Re: De-zippering and the fundamental issue of target users

The only place I've seen a problem with dezippering has been in setting
frequency - the built-in dezippering is too slow, and you can hear an
audible portamento effect.

On Thu, Nov 14, 2013 at 11:22 AM, Raymond Toy <> wrote:

> A general question: Have you (generic you, not you, Joe) actually
> encountered a problem with dezippering?  WebKit and Blink have been doing
> this for years now, so has dezippering been a problem?

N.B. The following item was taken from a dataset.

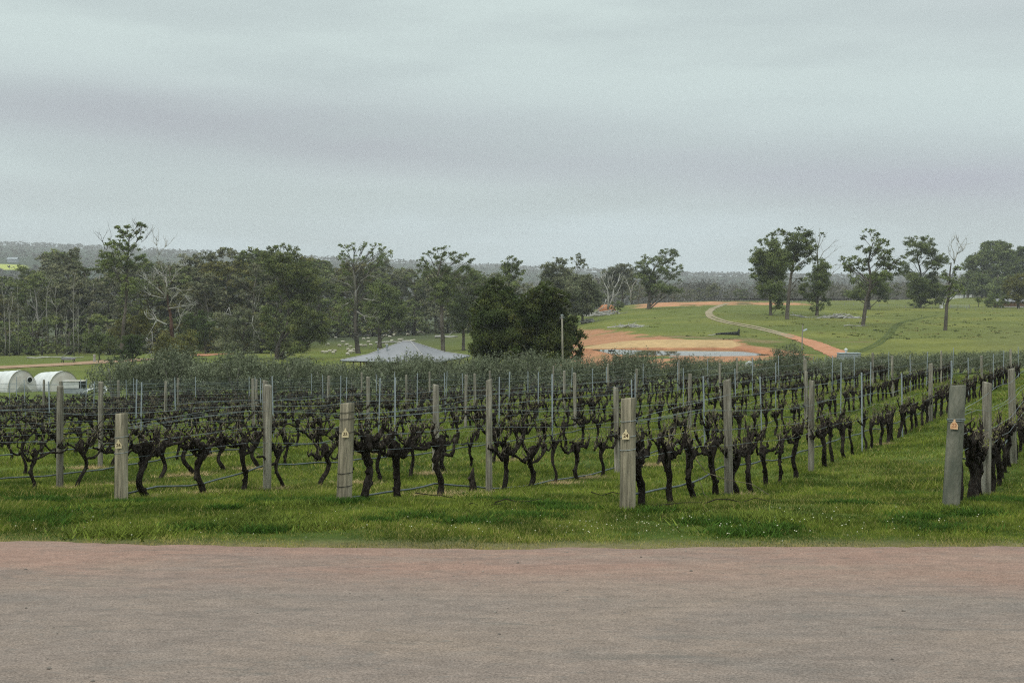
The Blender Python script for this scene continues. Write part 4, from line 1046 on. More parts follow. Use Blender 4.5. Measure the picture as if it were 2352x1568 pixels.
e, o, wp, D7 = tree('eucalyptus_tree', 2, (905,1085), 300, [(897,1000),(888,900),(880,800),(888,700),(892,560),(885,440),(870,350)],
     [(770,240,30,28),(800,185,45,22),(870,175,60,22),(955,160,42,20),(975,190,25,25),(900,215,60,25),(1010,225,35,25),(1075,175,55,25),(1130,200,50,25),(1175,225,25,18),(1070,240,80,35),(850,270,80,40),(960,290,60,35),(1120,280,70,40),(780,330,50,50),(800,420,60,50),(1050,340,80,40),(840,500,60,50),(980,400,60,40),(760,560,70,60),(1030,530,90,60),(820,640,80,60),(960,620,90,50),(740,700,80,60),(1020,700,80,50),(800,780,80,50),(950,790,60,40),(720,800,60,50),(770,860,60,30)],
     44, 'tall open eucalypt with bare pale twisting limbs behind the house roof', group=GS, seed=71, leaf=.38, dens=.75, puffk=.75, twig=4)
bare(e, 2, (905,1085), D7, [([(885,540),(880,430),(870,370),(860,330)],20),([(890,700),(890,560),(885,470)],28),([(930,470),(975,440),(1000,420),(1060,430)],10),([(890,400),(925,360),(930,320),(970,310),(1030,285)],9),([(880,540),(830,495),(780,475),(730,460)],10),([(885,640),(850,560),(760,560)],6),([(900,720),(960,760),(1030,770),(1060,750)],9),([(960,615),(1030,630),(1060,620)],8),([(830,650),(790,670),(745,755)],8),([(880,860),(830,870),(860,900)],7),([(950,760),(1000,745),(1055,770)],6),([(1000,420),(1060,440),(1140,490)],7)], m_trunkp, seed=71, sub=1)
tree('eucalyptus_tree', 2, (1085,972), 335, [(1083,900),(1085,820),(1090,700)],
     [(1100,520,80,60),(1160,580,90,60),(1050,600,80,60),(1100,680,120,70),(1200,660,90,60),(1010,720,60,50),(1100,770,120,60),(1220,750,90,60),(1280,690,60,50),(1040,830,60,30),(1160,830,90,40),(1250,830,60,40)],
     38, 'shorter dark dense eucalypt behind the open-limbed one in the paddock', group=GS, seed=72)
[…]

> It doesn't count if you just cooked up an example specifically to show how
> dezippering got in the way. :-)
> On Sun, Nov 10, 2013 at 8:23 AM, Joseph Berkovitz <>wrote:
>> +1, and just one more angle on this — by way of an analogy.
>> How would web developers feel if visual animation was applied by default
>> for all changes in HTML geometry, and they had to set some special property
>> in order to “really mean it” when they moved or resized an HTML element?

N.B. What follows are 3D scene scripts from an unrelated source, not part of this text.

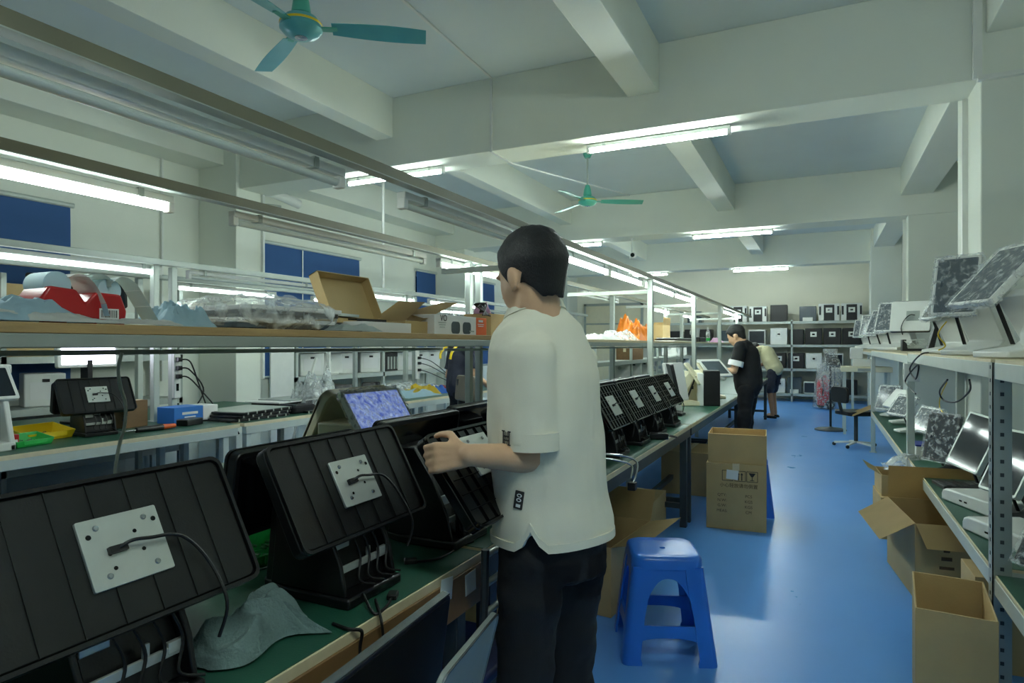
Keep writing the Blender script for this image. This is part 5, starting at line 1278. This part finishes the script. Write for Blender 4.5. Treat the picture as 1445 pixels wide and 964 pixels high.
# ================================================================ rear bench: cream kiosk, wrapped screen; racks behind
ky = onX(470, 590, -2.35)
t = thing('cream_kiosk', 'large cream wedge kiosk with a plastic wrapped blue screen behind the black terminals', 'kiosk', (-2.32, ky.y+.02, .78), 0)
B = panel_frame((-.225, .33, .195), 0, -28)
sh0 = MB().prism(rrect(.60, .38, .06, 8), -.02, 0, B).build('rear_shell', M['ivory'], t, bev=.004)
o_, i_ = rrect(.60, .38, .06, 8), rrect(.55, .33, .045, 8)
MB().loft([[(x, y, -.02) for x, y in o_], [(x, y, .035) for x, y in o_], [(x, y, .035) for x, y in i_], [(x, y, -.01) for x, y in i_]], c0=False, c1=False, M=B).build('shell_rim', M['ivory'], sh0, bev=.004)
MB().bb((-.16, .0, .0), (.12, .24, .20)).build('foot_block', M['ivory'], t, bev=.012)
MB().bar((-.02, .14, .19), (.09, .165, .26), .12, .04).build('screen_arm', M['ivory'], t, bev=.006)
front_screen(t, (.14, .165, .27), -4, 35, .46, .26, frame='white', scr='bscreen', wrap=True, bez=.02)
def machine(label, loc, rz, kind, s=1.0, group='white machines on the racks'):
    """small countertop machines stored on the racks"""
    t = thing('pos_terminal', label, 'terminal', loc, rz, group)
    if kind == 'panel':      # white back panel leaning, with round hole
        MB().prism(rrect(.34*s, .30*s, .02), -.02, .02, T(0, 0, .16*s, 78, 0, 0)).build('back_panel', M['white'], t, bev=.004)
        MB().cyl((0, -.03, .18*s), (0, -.045, .182*s), .03*s).build('pivot', M['galv'], t); MB().bb((-.12*s, -.06, 0), (.12*s, .14, .03)).build('foot', M['white'], t, bev=.006)
    elif kind == 'box':
        MB().bb((-.14*s, -.13*s, 0), (.14*s, .13*s, .27*s)).build('body', M['white'], t, bev=.012); MB().bb((-.1*s, -.133*s, .06*s), (.1*s, -.129*s, .2*s)).build('front_plate', M['boardw'], t)
        MB().bb((-.02*s, -.135*s, .2*s), (.03*s, -.129*s, .225*s)).build('black_port', M['black'], t)
    elif kind == 'dark':
        MB().prism(rrect(.32*s, .26*s, .02), -.02, .02, T(0, 0, .17*s, 80, 0, 0)).build('screen_shell', M['black'], t, bev=.003); MB().prism(rrect(.28*s, .21*s, .005), .02, .022, T(0, 0, .17*s, 80, 0, 0)).build('screen', M['screen'], t)
        MB().bb((-.1*s, -.08, 0), (.1*s, .1, .03)).build('foot', M['black'], t, bev=.006)
    elif kind == 'ribbed':
        MB().bb((-.17*s, -.05, 0), (.17*s, .05, .26*s)).build('body', M['black'], t, bev=.005)
        b = MB()
        for k in range(4): b.bb((-.13*s+.07*k*s, -.056, .03), (-.09*s+.07*k*s, -.05, .2*s))
        b.build('white_slots', M['galv'], t)
    return t
def rack(label, x0, x1, y0, y1, decks, h, m='steel', group='steel storage racks', along='y'):
    t = thing('storage_rack', label, 'rack', ((x0+x1)/2, (y0+y1)/2, 0), 0, group); a, b_ = (x1-x0)/2, (y1-y0)/2
    for z in decks:
        MB().bb((-a, -b_, z-.02), (a, b_, z)).build('deck', M['galv' if m != 'steel' else 'steel'], t)
        f = MB(); f.bb((-a, -b_, z-.06), (-a+.015, b_, z-.02)); f.bb((a-.015, -b_, z-.06), (a, b_, z-.02)); f.bb((-a, -b_, z-.06), (a, -b_+.015, z-.02)); f.build('deck_beam', M[m], t)
    nx = max(2, round(2*max(a, b_)/2.1)+1)
    for k in range(nx):
        u = -1+2*k/(nx-1)
        for s in (-1, 1):
            px_, py_ = (s*(a-.02), u*(b_-.02)) if b_ > a else (u*(a-.02), s*(b_-.02))
            MB().bb((px_-.02, py_-.02, 0), (px_+.02, py_+.02, h)).build('upright', M[m], t)
    return t
# racks along the left wall, holding white machines
rack('white steel rack of machines against the left wall between the two far blinds', -6.58, -6.12, 6.25, 9.95, (.55, .98, 1.36), 1.75)
lx = -6.35
for px, k, lb in ((436, 'box', 'white machine at the left end of the wall rack by the diagonal brace'), (463, 'panel', 'white back panel machine with a round pivot on the wall rack'), (484, 'box', 'white bulky machine right of the round pivot panel on the wall rack'), (518, 'box', 'white machine in the middle of the wall rack behind grey posts'),
                  (551, 'ribbed', 'black machine with grey slots on the wall rack'), (568, 'box', 'first of two white boxes right of the slotted black machine'), (588, 'box', 'white machine near the right end of the wall rack'), (604, 'box', 'last white machine at the right end of the wall rack')):
    p = onX(px, 500, lx); machine(lb, (lx, p.y, .981), 60 if k != 'ribbed' else 90, k, 1.15)
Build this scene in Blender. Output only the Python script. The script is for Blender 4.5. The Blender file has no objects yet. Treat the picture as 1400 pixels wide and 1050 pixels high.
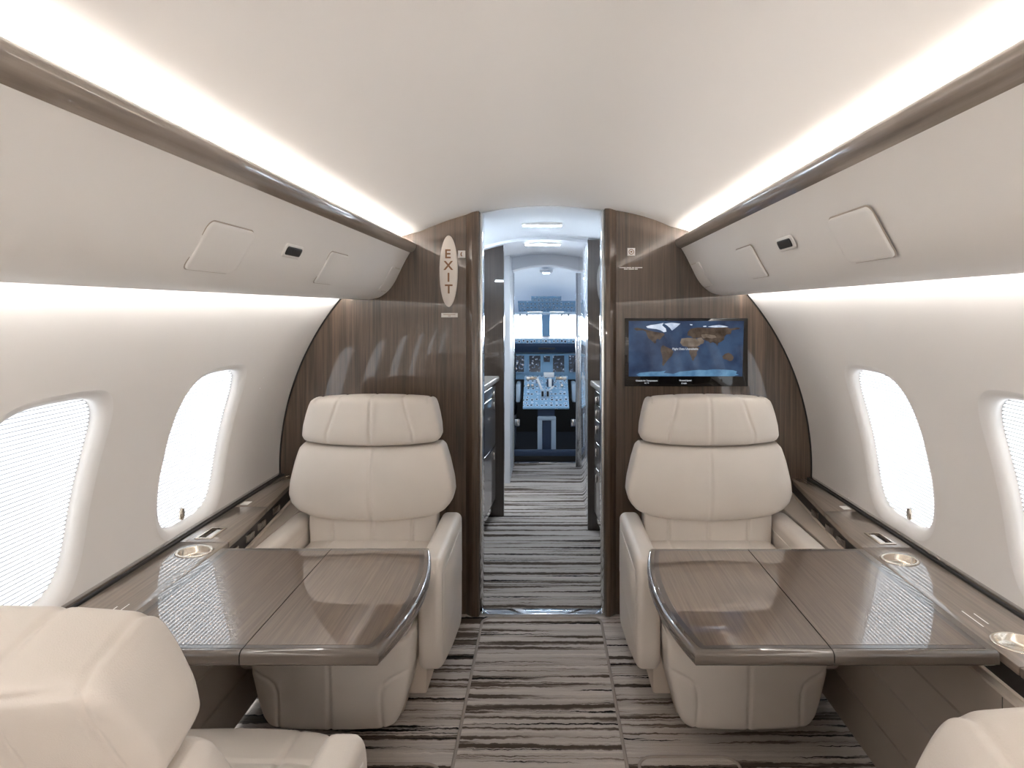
import bpy, bmesh, math, random
import numpy as np
from mathutils import Vector, Matrix
random.seed(4); rng = np.random.default_rng(4)
SC = bpy.context.scene
COL = SC.collection
PI = math.pi

# ------------------------------------------------------------------ materials
def nmat(name):
    m = bpy.data.materials.new(name); m.use_nodes = True
    nt = m.node_tree; nt.nodes.clear()
    out = nt.nodes.new('ShaderNodeOutputMaterial')
    b = nt.nodes.new('ShaderNodeBsdfPrincipled')
    nt.links.new(b.outputs[0], out.inputs[0])
    return m, nt, b, out

def plain(name, col, rough=.5, metal=0, coat=0, bump=0, bscale=400, var=0.04, vscale=6, spec=.5, emis=None, estr=0):
    m, nt, b, out = nmat(name)
    N, Lk = nt.nodes, nt.links
    b.inputs['Roughness'].default_value = rough; b.inputs['Metallic'].default_value = metal
    b.inputs['Coat Weight'].default_value = coat; b.inputs['Coat Roughness'].default_value = .03
    b.inputs['Specular IOR Level'].default_value = spec
    tc = N.new('ShaderNodeTexCoord')
    nz = N.new('ShaderNodeTexNoise'); nz.inputs['Scale'].default_value = vscale
    Lk.new(tc.outputs['Object'], nz.inputs['Vector'])
    mx = N.new('ShaderNodeMix'); mx.data_type = 'RGBA'
    mx.inputs['A'].default_value = (*[c * (1 - var) for c in col], 1)
    mx.inputs['B'].default_value = (*[min(1, c * (1 + var)) for c in col], 1)
    Lk.new(nz.outputs['Fac'], mx.inputs['Factor']); Lk.new(mx.outputs['Result'], b.inputs['Base Color'])
    if bump:
        n2 = N.new('ShaderNodeTexNoise'); n2.inputs['Scale'].default_value = bscale; n2.inputs['Detail'].default_value = 3
        Lk.new(tc.outputs['Object'], n2.inputs['Vector'])
        bp = N.new('ShaderNodeBump'); bp.inputs['Strength'].default_value = bump; bp.inputs['Distance'].default_value = .002
        Lk.new(n2.outputs['Fac'], bp.inputs['Height']); Lk.new(bp.outputs[0], b.inputs['Normal'])
    if emis:
        b.inputs['Emission Color'].default_value = (*emis, 1); b.inputs['Emission Strength'].default_value = estr
    return m

def ramp(nt, stops, interp='LINEAR'):
    r = nt.nodes.new('ShaderNodeValToRGB'); e = r.color_ramp.elements
    r.color_ramp.interpolation = interp
    while len(e) < len(stops): e.new(.5)
    for i, (p, c) in enumerate(stops): e[i].position = p; e[i].color = (*c, 1)
    return r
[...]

>> Yes, animated motion usually looks better than a jump for many simple
>> cases. But this doesn't make it a good idea to bake animation into the CSS
>> API. And in fact, sure enough (even before CSS3 made it easier) users were
>> perfectly happy with using JS middleware, i.e. jQuery, to get animated
>> motion.
>> Dezippering is no different. It’s a type of animation, but in the audible
>> realm. Sometimes you want it, sometimes not. When you do want it, there are
>> a lot of fussy, context-dependent conditions governing where and how it is
>> used. We should not be guessing at these very un-obvious conditions (e.g.

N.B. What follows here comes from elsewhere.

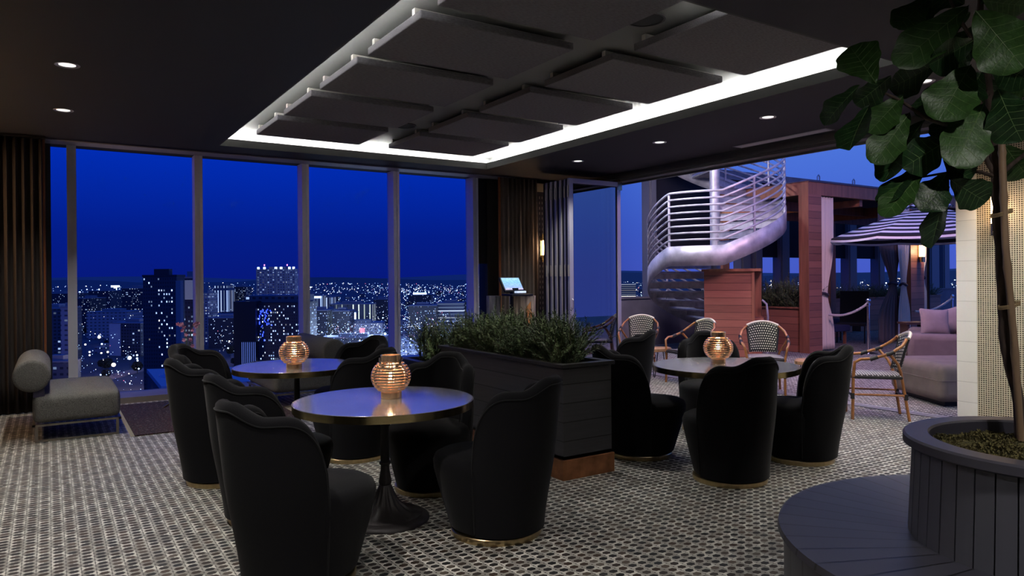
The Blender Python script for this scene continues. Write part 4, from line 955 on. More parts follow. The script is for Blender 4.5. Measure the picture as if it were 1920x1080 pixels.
for i in range(14): p = 6+19.5*i; tread(p, p+19.5, zb(p+10)+.20)

# cedar cabinet in front of the stair ------------------------------------------------
cb_ = thing('towel_cabinet', 'tall cedar cabinet with an open side niche in front of the spiral stair', 'cabinet', (10.42, 9.36, 0), atan2(8.64-9.36, 10.92-10.42))
b = MB(); b.box((0, 0, 0), (.86, .04, 1.60)); b.box((0, .04, 0), (.04, .50, 1.60)); b.box((.0, .50, 0), (.86, .54, 1.60)); b.build('cladding', cedar, cb_)
b = MB(); b.box((-.04, -.05, 1.60), (1.02, .59, 1.65)); b.build('top', cedar_p, cb_)
b = MB(); b.box((.86, -.02, 0), (.91, .05, 1.60)); b.box((.86, .50, 0), (1.0, .56, 1.60)); b.build('corner_post', cedar_p, cb_)
b = MB(); b.box((.20, .06, .70), (.90, .50, .74)); b.box((.88, .06, 0), (1.02, .50, .68)); b.box((.85, .04, .68), (1.06, .54, .73)); b.build('lower_box', cedar, cb_)
b = MB(); b.tube([(1.10, .3, 0), (1.12, .3, .75), (1.10, .3, .98), (1.02, .3, 1.06)], .022, 10); tag(b.build('hook_pipe', galv, cb_, smooth=True))

# cabana ------------------------------------------------------------------------------
cab = thing('cabana', 'cedar clad cabana frame with flat fascia on the terrace', 'cabana', (12.34, 8.45, 0))
b = MB(); b.box((0, 0, 3.09), (8.6, .10, 3.335)); b.box((0, .10, 3.09), (.10, 2.45, 3.335)); b.box((8.5, .1, 3.09), (8.6, 2.45, 3.335)); b.box((0, 2.35, 3.09), (8.6, 2.45, 3.335)); b.build('fascia', cedar_p, cab)
b = MB(); b.box((.10, .10, 3.26), (8.5, 2.35, 3.30)); b.build('roof_deck', mat('roof_dark', (.05, .03, .025), .8), cab)
b = MB(); b.box((-.02, -.02, 3.335), (8.62, 2.47, 3.350)); b.build('flashing', mat('flashing', (.12, .06, .06), .4, .4), cab)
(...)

>> prescribing that gain should have it but playbackRate shouldn’t, etc.).
>> So I continue to agree with the De-dezipperers. Let’s make this something
>> that’s easy to do… if you want it. It doesn’t belong in the spec.
>>    .            .       .    .  . ...Joe
>> *Joe Berkovitz*
>> President
>> *Noteflight LLC*
>> Boston, Mass.
>> phone: +1 978 314 6271
>> "Your music, everywhere"
>> On Nov 9, 2013, at 3:34 AM, s p <> wrote:
>> 100% agree with K. Gadd
>> > Sure, if you're wanting to develop an 8-bit-style game, you'll probably
>> use a library; If you're just loading music tracks and sound effects, I
>> don't see that much benefit to imposing someone else's structure.
>> Wrong. Why don't you just try an audio middleware, and see what sound
>> designers are actually doing in real-file? They almost never "just load a
>> sound effect". One of the most basic example is a motor noise in a car
>> game. How do you think this is implemented? You have a several sounds to
>> which you apply filters/pitching/... and all those parameters are modulated
>> according to the speed of the car in the game. And that's just a simple
>> example of automation.
>> For the complicated example : now it is more and more common to do
>> generative music in games, simply because it is the most natural thing to
>> do. "Just loading a sound track" is inherently linear, cause the soundtrack
>> has a beginning and an end, while many games are really not linear, and
>> generative music feels much more natural.